Source:Bill Musgrave, American Gold Exchange
Austin— Gold fell 1.4% to close at a two-week low under $1,233 as upbeat data and hawkish comments from more Fed officials rallied the dollar, reducing demand for alternative stores of value.
Jobless claims fell 19,000 to 223,000, the lowest level in 44 years, showing solid momentum in the labor market. In addition, the personal consumption expenditures (PCE) index surged 1.9% for the 12 months through January, its biggest rise in more than four years.
The tighter job market and rising inflation could tip the Fed into raising rates when it meets later this month, despite moderating economic growth this quarter. The Atlanta Fed announced yesterday that real GDP is up just 1.8% through February, falling short of 2016's meager growth of 1.9%.
Two prominent Fed officials signaled today that a rate hike is coming soon. Fed Governor Jerome Powell said "the case for a rate increase in March is coming together." And Fed Governor Lael Brainard said separately that "near-term risks" are balanced and gradual rate hikes will be appropriate "soon." These follow similarly hawkish statements from New York Fed President William Dudley and San Francisco Fed President John Williams earlier this week.

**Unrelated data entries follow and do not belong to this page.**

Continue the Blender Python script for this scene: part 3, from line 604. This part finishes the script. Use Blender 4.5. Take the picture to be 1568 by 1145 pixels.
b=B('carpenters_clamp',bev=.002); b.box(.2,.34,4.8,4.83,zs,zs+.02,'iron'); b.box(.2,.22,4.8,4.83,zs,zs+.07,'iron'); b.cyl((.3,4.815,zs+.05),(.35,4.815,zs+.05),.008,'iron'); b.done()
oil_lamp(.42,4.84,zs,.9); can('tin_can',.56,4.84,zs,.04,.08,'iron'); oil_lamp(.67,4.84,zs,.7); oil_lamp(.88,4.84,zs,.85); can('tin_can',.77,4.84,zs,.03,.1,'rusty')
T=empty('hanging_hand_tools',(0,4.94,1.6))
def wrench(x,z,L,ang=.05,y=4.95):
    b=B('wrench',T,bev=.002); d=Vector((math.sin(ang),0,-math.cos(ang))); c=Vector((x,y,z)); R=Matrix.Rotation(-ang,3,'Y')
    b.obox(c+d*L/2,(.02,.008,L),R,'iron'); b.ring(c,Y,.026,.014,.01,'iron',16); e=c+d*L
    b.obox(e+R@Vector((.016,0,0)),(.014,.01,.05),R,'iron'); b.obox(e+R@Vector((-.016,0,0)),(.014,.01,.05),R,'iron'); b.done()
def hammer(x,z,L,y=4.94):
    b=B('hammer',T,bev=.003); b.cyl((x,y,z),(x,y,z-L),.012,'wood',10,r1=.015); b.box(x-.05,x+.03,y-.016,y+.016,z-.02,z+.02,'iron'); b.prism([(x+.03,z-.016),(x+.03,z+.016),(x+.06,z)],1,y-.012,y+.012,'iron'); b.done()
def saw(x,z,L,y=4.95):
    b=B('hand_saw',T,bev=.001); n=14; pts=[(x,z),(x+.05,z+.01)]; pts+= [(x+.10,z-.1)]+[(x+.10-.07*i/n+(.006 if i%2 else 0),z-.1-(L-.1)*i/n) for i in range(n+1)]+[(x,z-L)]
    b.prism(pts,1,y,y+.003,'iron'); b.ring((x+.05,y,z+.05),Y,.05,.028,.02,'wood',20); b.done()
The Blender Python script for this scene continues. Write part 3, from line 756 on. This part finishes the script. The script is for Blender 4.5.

The dollar jumped another 0.4% to reach a two-month high on the rising rate outlook, pressuring gold and other commodities denominated in it for international trade. CME Fedwatch raised the odds for a March hike to almost 80%, up from 66% yesterday and 35% the day before.
The other precious metals fell harder, with silver plunging 4% while platinum and palladium lost 2.9% and 1.2%, respectively.
At the Comex close: April gold fell $17.10 to $1,232.90; May silver plunged 74 cents to $17.75; April platinum dropped $29 to $989.90; and June palladium lost $9.25 to $769.75 an ounce.